A moving and deeply engaging debut novel about a young Native American man struggling to find strength in his familial identity, from a stellar new voice in literary fiction.


Told in a series of voices, Calling for a Blanket Dance takes us into the life of Ever Geimausaddle through the multigenerational perspectives of his family as they soldier through a myriad of difficulties: his father's sudden kidney failure and subsequent disability, his mother's struggle to hold on to her job and care for her husband, the constant resettlement of the family, and Ever's own bottled-up rage at the instability all around him. Meanwhile, all of Ever's relatives have ideas about who he is and who he should be. His Cherokee grandmother urges the family to move across the state to find security; his dying grandfather hopes to reunite him with his heritage through traditional gourd dances; his Kiowa cousin reminds him that he's connected to an ancestral past. And once an adult, Ever must take the strength given to him by his relatives to save not only himself, but also the next generation of family.
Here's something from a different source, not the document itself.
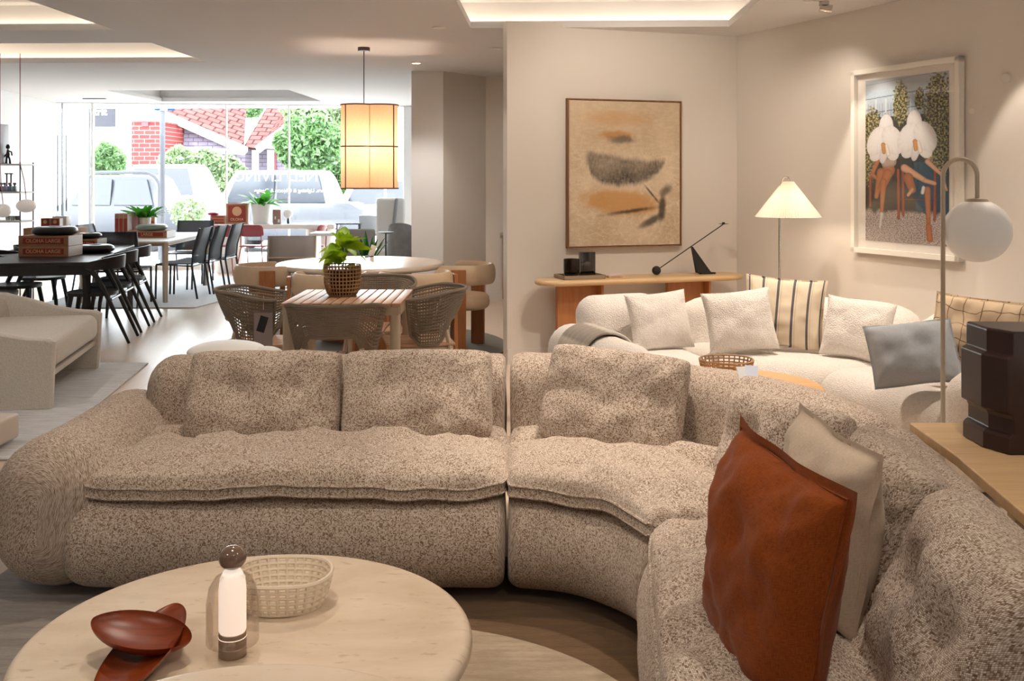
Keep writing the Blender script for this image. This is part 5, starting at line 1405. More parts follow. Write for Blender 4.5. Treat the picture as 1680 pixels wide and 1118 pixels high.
# ---------- teak table and rope chairs
t = thing('side_table', 'square teak slatted outdoor table with beige frame', 'outdoor table', (-1.035, 6.39, 0))
m = M()
for k in range(12): m.rbox((-.335 + .0609 * k, 0, .738), (.055, .76, .022), .004)
m.build('slatted_top', MT['teak'], t)
m = M()
for (x, y, w, d) in ((0, -.355, .70, .03), (0, .355, .70, .03), (-.345, 0, .03, .70), (.345, 0, .03, .70)): m.box((x, y, .70), (w, d, .05))
m.build('apron', MT['cream_metal'], t, smooth=False)
for sx_ in (-1, 1):
    for sy in (-1, 1): m = M(); m.rbox((sx_ * .325, sy * .34, .345), (.062, .062, .69), .02); m.build('leg', MT['cream_metal'], t)
rc0 = rope_chair('woven taupe rope armchair with its back to us in front of the teak table'); rc0.location = (-1.03, 5.82, 0); rc0.rotation_euler[2] = 0
dup(rc0, (-1.66, 6.50, 0), -PI / 2 + .1, 'woven taupe rope armchair left of the teak table with a price tag')
dup(rc0, (-.57, 6.55, 0), PI / 2 + .2, 'woven taupe rope armchair right of the teak table')
dup(rc0, (-.98, 7.15, 0), PI, 'woven taupe rope armchair behind the teak table, mostly hidden')
# price wallet hanging on the left rope chair
p = T(432, 540, 6.20); t = thing('price_wallet', 'clear plastic price wallet with a dark tag hanging on the left rope chair', 'price tag', p)
m = M(); m.box((0, 0, 0), (.115, .003, .20)); m.build('paper', plain((206, 190, 186), .5, name='printed_paper'), t, smooth=False)
m = M(); m.box((-.005, -.004, .03), (.05, .002, .10), rot=Matrix.Rotation(.3, 3, 'Y')); m.build('dark_label', MT['black'], t, smooth=False)
m = M(); m.box((0, -.003, .01), (.125, .001, .235)); m.build('plastic_sleeve', glass('clear_plastic', (.93, .93, .94, 1), .05), t, smooth=False)
m = M(); m.tube([(0, .002, .118), (-.01, .05, .20)], .0015, 4); m.build('string', MT['white'], t)
# basket plant on the teak table
bp = Vector((AW(561, 6.40), 6.42, .751)); t = thing('potted_plant', 'lime green leafy plant in a rattan basket on the teak table', 'potted plant', bp)
def SBk(u, v):
    a = u * 2 * PI; r = .088 + .028 * min(1, v * 2.2) ** .6; return Vector((r * math.cos(a), r * math.sin(a), .005 + .19 * v))
m = M(); lattice(m, SBk, 32, 8, .0042, n=5, seg=40); m.build('basket', MT['rattan'], t)
m = M(); m.lathe([(0, .003), (.075, .003), (.092, .16), (0, .16)], n=28); m.build('inner_pot', plain((70, 46, 30), .8, name='dark_pot'), t)
random.seed(5); m = M()
for i in range(30):
    a = i * 2.4; el = random.uniform(.0, 1.2); z0 = .17 + random.uniform(0, .17)
    leaf(m, (.02 * math.cos(a), .02 * math.sin(a), z0), (math.cos(a) * math.cos(el), math.sin(a) * math.cos(el), math.sin(el)), random.uniform(.13, .20), random.uniform(.036, .052), random.uniform(.1, .7), .3, twist=random.uniform(-.8, .8))
for i in range(4):
    a = i * 1.7 + .4; leaf(m, (.0, .0, .30), (.35 * math.cos(a) + .1, .35 * math.sin(a), 1), .13, .032, .1, .3)
m.build('foliage', MT['lime'], t)
m = M(); m.tube([(0, 0, .15), (.01, 0, .24), (0, 0, .34)], .004, 6); m.build('stem', MT['green'], t)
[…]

How will this young man visualize a place for himself when the world hasn't given him a place to start with? Honest, heartbreaking, and ultimately uplifting, Calling for a Blanket Dance is the story of how Ever Geimausaddle found his way to home.


Genre - Literary Fiction


272 pages, Hardcover

First published July 26, 2022


Literary Awards

Los Angeles Times Book Prize

Nominee for Art Seidenbaum Award (2022),


Average Rating

Goodreads - 4.27

Amazon - 4.3

Storygraph - 4.29


My Verdict

In his debut novel, Hokeah tells the story of Ever Geimausaddle from his difficult infancy to his even more difficult adolescence to his adult life as a down-on-his-luck hero able to work two jobs and raise four kids on the wrong side of the tracks. He tells this story over the course of almost four decades (1976 to 2013) and twelve perspectives. In the end it is an intergenerational chronicle of a Native American family. The novel is rich in themes of gift-giving, second chances, reclaiming culture, family loyalty, and the search for a home.


The characters were well-developed and the story was compelling. I give this one 4.5 stars.